APPEA

Australia's numbers still add up

ONE cargo of liquefied natural gas is not a trend. However, as <i>Slugcatcher</i> looks back at a week dominated by a blizzard of words from the APPEA conference in Adelaide, it was a dollar figure attached to an LNG shipment that was the real news.

In Tokyo, according to the Platts commodity-price reference service, a shipment of LNG changed hands at a near-record $US18 per million British thermal units.

By the time you read this there might even have been a cargo traded above the 2008 all-time record of $20/MMbtu.

What makes last week's sharply higher price for a spot, or short-term, cargo of LNG particularly interesting is that it was a deal struck at a time when some of the world's oil and gas industry leaders were telling a different story in Adelaide.

According to people such as Exxon Mobil Asia Pacific marketing head Emma Cochrane, Santos' David Knox, BHP Billiton's Mike Yeager, Woodside chief executive Peter Coleman and Total boss Christophe de Margerie, the outlook for Australia's fast-growing LNG industry is not as bright as some outsiders might think.

The common theme was that Australia's high cost, high taxing, and uncertain regulatory environment was the equivalent of lead in the saddle of the LNG industry.
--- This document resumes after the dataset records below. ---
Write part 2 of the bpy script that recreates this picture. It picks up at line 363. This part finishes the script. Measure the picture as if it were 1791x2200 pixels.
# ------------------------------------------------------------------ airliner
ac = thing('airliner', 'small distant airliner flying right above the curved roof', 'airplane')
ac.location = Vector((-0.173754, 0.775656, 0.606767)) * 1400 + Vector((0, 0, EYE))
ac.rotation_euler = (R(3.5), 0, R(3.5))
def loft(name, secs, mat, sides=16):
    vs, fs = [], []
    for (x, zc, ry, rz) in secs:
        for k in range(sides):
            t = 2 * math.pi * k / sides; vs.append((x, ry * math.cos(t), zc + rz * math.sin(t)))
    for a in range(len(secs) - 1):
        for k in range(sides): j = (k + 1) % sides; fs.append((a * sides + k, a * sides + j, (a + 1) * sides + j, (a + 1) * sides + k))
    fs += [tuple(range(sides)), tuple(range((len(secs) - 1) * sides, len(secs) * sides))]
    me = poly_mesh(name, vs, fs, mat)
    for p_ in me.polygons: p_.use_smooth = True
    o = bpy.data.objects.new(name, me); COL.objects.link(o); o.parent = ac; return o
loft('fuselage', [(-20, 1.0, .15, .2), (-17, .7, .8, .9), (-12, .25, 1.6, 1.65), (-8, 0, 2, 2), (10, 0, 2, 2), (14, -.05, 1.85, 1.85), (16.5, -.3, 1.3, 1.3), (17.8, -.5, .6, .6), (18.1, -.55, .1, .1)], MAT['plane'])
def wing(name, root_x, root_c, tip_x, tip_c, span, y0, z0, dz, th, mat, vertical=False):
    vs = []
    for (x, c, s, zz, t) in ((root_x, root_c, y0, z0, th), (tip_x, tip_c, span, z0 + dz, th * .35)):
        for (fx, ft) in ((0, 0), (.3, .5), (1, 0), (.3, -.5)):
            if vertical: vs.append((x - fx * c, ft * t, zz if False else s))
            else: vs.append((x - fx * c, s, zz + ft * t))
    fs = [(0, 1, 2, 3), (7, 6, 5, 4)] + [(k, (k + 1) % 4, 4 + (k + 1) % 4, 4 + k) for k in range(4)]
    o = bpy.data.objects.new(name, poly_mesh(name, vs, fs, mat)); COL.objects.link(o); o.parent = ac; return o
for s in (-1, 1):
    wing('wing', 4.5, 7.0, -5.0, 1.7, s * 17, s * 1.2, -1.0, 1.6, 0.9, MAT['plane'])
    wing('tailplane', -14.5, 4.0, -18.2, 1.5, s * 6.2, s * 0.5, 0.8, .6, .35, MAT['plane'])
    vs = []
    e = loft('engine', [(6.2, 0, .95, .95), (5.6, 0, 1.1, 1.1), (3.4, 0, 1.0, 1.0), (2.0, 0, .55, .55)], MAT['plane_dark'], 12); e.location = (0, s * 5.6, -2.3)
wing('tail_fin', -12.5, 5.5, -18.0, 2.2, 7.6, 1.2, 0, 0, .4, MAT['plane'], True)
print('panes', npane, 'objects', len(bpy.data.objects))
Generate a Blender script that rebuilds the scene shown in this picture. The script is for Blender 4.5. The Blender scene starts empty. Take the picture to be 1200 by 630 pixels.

"Right now, the WA [gas] province in general is very, very, expensive," Yeager said. "We want to be aggressive but cost is the real difficult thing and we're having a battle on a number of fronts."

Cochrane focused on changing government policies, singling out the carbon tax for special mention.

"I note with some concern recent policy drifts, which, taken together, add significant cost to our industry and potentially lessen incentives for long-term investment," she said.

Knox said the government needed to recognise its capacity to facilitate investment, as well as a capacity to impede it, and Coleman warned about rushing LNG developments in a simple pursuit of size.

Total's de Margerie doubted Australia could handle a dramatic expansion in LNG production but confirmed his interest in expanding Total's footprint in Australia's oil and gas sector.

Set against that barrage of criticism for Australia's regulatory and tax environment were factors separate from the temporary hothouse environment of the APPEA conference that gives company executives an opportunity to criticise government.

The first factor was the amusing way so many chief executives and corporate heavyweights appeared to be singing from the same hymn sheet. It was almost as if the APPEA executive committee had issued a set of instructions on how to sell the message to the senior government minister at the event, Resources Minister Martin Ferguson.

It is entirely possible that the view of the oil and gas industry is synchronised around a theme of costs and tax.

However, as The Slug listened to speaker after speaker say virtually the same thing he was reminded of an early APPEA trick of dragging out a graph showing Australia's declining rate of oil and gas production - which made minimal allowance for discovery.

That declining-production sales pitch, also aimed at a government audience in the hope of winning concessions, has been dropped because discovery, particularly offshore gas, has neutralised the argument.

Is it possible, a casual observer might ask, that the same game is being played today by the oil and gas industry. It is complaining about costs and regulation while deftly sidestepping the evidence of sharply higher spot-cargo LNG prices, soaring demand in Japan, and the near-perfect location of Australia to meet Asian LNG demand.

On price, that $US18/MMbtu obtained for a single LNG cargo is a reminder that Japan is desperate for gas in the wake of mothballing its nuclear reactor fleet - and that the increased demand will not fade overnight.

Australia might be high cost and have a thoroughly lousy government. However, it also has immense advantages such as not being in the Middle East and not subject to unexpected outages.

That is something Total's de Margerie knows a lot about, but probably forgot to mention - an oversight The Slug will correct for him.

At the same time the Total boss was speaking in Adelaide, a pipeline to his company's 39.6%-owned Yemen LNG project was blown up by terrorists. That has effectively ensured the plant will not be quickly brought back into production after a similar attack in April.

There is no need to spell out precisely the difference between investing in Australian LNG and LNG projects in the Middle East, Africa, or other dodgy parts of the world.

It is enough to repeat "mother's" warning about buying good shoes. They last the distance and need repairing less often.

Costly, yes. Good value, undoubtedly - much like Australia's LNG opportunities.